Originally, the video was highly scripted. "There was a scene that the director had specifically written where the cast was going to be trying to get into one of our shows, as if they would do that," Solem joked self-deprecatingly. "They were going to get into one of our shows and apparently, they were going to bring this frozen fish and use it to, like, knock us out."

But, when Solem and Wilde met with the Friends cast in New York in Aniston's hotel room shortly before production on the video was set to begin, they "didn't like that idea." "We sat around a table and talked about it. And the cast was like, 'I don't think we should do what this says to do.' Then everyone just started pitching ideas for that," Solem said. "The fish thing was what set it off. They were like, 'We could never hit anyone with a fish.'" Wilde added, "Everything just went out the window."

Though there is no frozen fish in the final cut of the music video, what's certainly visible is the rapport amongst the cast, something both Solem and Wilde have fond memories of, and a lot of '90s sunglasses and faux instrument-playing. The Rembrandts didn't give any of the Friends stars tutorials on how to fake their musical skills, but they said Cox took her time behind the drum kit very seriously. "She was talking about her drum prowess and the drummer who we had for that wasn't even our drummer. He was just hired for that shoot and he was trying to give her some lessons, but she was like, 'Pfft. I can do this.' She got all mad at him," Solem said with a laugh.
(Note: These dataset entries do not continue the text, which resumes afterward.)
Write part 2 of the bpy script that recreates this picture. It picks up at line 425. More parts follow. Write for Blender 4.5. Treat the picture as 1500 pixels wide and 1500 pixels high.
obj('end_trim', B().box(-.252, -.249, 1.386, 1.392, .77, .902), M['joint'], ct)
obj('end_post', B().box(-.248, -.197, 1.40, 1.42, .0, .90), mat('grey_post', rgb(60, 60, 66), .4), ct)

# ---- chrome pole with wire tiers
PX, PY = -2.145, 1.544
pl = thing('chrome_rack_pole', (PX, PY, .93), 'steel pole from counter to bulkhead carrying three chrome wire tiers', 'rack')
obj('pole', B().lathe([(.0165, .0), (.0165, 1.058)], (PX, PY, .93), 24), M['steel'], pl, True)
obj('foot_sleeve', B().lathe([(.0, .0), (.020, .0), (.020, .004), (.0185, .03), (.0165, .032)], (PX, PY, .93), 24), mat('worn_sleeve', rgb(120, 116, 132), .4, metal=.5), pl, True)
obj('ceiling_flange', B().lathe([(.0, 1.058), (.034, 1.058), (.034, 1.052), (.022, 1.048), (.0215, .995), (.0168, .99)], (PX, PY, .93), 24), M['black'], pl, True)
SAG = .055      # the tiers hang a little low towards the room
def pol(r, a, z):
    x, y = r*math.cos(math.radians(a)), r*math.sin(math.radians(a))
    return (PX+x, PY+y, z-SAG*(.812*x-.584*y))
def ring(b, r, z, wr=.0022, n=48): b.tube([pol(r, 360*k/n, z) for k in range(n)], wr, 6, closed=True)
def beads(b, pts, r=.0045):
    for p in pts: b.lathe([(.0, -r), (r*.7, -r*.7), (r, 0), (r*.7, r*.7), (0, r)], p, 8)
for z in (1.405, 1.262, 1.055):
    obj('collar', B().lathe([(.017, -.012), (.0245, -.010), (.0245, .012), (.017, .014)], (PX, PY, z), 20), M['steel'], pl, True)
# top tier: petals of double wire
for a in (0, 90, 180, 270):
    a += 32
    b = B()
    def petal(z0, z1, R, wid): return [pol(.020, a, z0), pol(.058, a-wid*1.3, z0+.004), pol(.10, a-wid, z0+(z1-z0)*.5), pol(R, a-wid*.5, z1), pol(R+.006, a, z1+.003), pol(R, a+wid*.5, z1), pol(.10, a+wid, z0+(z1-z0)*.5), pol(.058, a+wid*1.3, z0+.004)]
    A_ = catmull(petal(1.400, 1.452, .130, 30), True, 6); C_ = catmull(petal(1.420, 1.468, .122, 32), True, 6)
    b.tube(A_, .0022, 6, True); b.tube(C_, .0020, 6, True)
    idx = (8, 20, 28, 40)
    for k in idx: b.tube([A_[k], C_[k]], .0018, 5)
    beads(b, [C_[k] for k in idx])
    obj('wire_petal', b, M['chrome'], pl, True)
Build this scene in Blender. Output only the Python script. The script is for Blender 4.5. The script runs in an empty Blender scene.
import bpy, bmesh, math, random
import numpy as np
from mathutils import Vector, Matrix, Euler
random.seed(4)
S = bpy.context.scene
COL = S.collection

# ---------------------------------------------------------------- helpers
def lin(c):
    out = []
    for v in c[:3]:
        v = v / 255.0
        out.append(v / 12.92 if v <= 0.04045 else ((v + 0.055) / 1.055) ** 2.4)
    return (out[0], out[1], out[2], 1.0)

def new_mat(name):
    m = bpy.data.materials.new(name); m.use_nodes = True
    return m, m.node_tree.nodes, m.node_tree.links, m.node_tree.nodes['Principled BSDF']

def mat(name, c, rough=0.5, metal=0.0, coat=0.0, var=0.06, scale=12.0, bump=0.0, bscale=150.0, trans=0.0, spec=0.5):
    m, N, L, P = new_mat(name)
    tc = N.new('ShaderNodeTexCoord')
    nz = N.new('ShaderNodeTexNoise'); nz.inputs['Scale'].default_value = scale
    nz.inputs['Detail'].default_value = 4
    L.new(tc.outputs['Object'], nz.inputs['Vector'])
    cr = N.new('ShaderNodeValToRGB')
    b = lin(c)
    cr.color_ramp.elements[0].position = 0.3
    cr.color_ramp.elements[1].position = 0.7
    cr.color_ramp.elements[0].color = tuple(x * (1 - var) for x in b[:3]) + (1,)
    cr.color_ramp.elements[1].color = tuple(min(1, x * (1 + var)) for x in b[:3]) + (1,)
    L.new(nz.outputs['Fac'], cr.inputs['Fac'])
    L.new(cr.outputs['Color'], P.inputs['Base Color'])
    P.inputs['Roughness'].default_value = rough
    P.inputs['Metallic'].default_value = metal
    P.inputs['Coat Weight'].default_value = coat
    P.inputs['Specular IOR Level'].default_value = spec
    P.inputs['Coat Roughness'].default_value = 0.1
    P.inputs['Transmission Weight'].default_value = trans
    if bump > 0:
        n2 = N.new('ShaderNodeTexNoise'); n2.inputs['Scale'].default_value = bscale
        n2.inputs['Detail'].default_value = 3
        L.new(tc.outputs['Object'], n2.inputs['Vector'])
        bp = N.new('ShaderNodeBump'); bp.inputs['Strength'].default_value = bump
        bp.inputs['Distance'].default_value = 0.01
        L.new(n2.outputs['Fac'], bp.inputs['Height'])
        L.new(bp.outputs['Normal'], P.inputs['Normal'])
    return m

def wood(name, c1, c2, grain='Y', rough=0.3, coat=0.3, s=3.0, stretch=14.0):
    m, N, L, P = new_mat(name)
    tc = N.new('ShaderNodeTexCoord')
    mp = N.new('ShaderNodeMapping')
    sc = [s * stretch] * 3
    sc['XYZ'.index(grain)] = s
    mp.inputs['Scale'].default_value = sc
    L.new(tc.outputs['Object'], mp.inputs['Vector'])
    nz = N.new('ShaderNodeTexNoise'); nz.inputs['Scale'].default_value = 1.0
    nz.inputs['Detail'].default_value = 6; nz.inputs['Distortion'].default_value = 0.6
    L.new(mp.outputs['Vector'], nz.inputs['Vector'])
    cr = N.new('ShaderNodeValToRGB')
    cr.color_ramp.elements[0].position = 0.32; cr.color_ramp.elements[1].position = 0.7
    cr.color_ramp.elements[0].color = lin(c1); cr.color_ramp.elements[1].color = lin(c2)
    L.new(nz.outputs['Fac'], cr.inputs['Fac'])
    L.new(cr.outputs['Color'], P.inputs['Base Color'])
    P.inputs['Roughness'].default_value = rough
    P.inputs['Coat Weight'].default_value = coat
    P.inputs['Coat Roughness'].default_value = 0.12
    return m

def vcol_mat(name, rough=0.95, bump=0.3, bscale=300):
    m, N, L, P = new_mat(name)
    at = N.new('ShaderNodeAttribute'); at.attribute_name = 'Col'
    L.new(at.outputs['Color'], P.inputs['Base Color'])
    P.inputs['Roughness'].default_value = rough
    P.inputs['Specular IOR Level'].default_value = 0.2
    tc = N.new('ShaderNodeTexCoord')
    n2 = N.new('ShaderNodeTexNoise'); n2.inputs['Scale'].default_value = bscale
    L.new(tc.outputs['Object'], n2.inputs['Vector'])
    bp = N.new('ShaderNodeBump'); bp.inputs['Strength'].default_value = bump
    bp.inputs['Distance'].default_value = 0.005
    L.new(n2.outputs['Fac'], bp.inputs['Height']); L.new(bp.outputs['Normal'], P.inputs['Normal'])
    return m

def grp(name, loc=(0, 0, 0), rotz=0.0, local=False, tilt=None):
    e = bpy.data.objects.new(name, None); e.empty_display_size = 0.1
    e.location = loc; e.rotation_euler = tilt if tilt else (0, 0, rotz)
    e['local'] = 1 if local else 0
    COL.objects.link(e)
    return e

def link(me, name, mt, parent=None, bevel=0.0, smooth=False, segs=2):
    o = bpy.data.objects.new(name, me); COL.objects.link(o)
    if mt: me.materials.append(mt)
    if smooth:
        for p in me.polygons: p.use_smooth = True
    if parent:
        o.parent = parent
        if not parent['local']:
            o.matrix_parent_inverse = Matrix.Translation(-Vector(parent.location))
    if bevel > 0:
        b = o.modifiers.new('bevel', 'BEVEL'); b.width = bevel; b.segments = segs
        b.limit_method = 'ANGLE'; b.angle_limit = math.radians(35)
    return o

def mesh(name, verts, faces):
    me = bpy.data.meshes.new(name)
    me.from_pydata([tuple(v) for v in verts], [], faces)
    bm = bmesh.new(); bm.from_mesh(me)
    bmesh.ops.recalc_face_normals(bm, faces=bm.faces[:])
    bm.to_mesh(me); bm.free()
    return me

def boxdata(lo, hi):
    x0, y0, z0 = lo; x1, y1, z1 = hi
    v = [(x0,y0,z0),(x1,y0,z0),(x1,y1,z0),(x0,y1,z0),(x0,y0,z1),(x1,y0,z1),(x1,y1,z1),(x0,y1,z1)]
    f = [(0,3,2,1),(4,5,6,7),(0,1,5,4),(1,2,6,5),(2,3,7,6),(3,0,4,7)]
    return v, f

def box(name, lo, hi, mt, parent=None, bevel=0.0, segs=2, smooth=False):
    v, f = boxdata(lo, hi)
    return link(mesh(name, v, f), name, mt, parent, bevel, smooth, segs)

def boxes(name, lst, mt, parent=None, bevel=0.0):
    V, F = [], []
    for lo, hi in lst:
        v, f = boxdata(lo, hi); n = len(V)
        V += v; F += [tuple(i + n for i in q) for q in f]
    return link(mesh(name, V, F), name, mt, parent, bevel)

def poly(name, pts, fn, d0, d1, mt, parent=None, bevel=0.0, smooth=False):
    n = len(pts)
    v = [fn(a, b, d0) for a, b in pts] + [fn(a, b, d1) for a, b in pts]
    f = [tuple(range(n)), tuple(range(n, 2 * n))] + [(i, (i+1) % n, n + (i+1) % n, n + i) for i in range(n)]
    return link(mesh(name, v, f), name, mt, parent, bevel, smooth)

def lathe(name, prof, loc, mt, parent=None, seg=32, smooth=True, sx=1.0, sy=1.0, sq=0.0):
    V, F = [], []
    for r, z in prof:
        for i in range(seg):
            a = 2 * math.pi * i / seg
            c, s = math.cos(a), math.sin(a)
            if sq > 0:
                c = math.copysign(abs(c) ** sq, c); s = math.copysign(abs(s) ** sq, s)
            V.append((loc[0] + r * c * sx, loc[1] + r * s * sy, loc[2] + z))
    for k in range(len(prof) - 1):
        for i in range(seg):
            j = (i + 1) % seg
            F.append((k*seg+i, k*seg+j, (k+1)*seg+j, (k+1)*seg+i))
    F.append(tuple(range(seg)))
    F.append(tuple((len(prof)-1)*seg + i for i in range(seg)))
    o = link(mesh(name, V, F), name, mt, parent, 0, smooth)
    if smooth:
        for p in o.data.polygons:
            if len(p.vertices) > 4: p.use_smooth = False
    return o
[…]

Two decades after that fateful week in the studio, Solem and Wilde sang "I'll Be There for You" at Warner Bros.' Central Perk pop-up shop and had James Michael Tyler, who played Gunther, the fictional Friends coffee shop manager, join them on vocals. And though they don't mind singing the song these days, The Rembrandts have new music their focusing on: Their first full-length record in about 10 years Via Satellite is coming out soon. But Friends will always be with them.

"I've run into the cast members before at parties in L.A.," Solem said.

"Yeah, Phil walks by and he goes (clap, clap, clap, clap)," Wilde joked with a grin.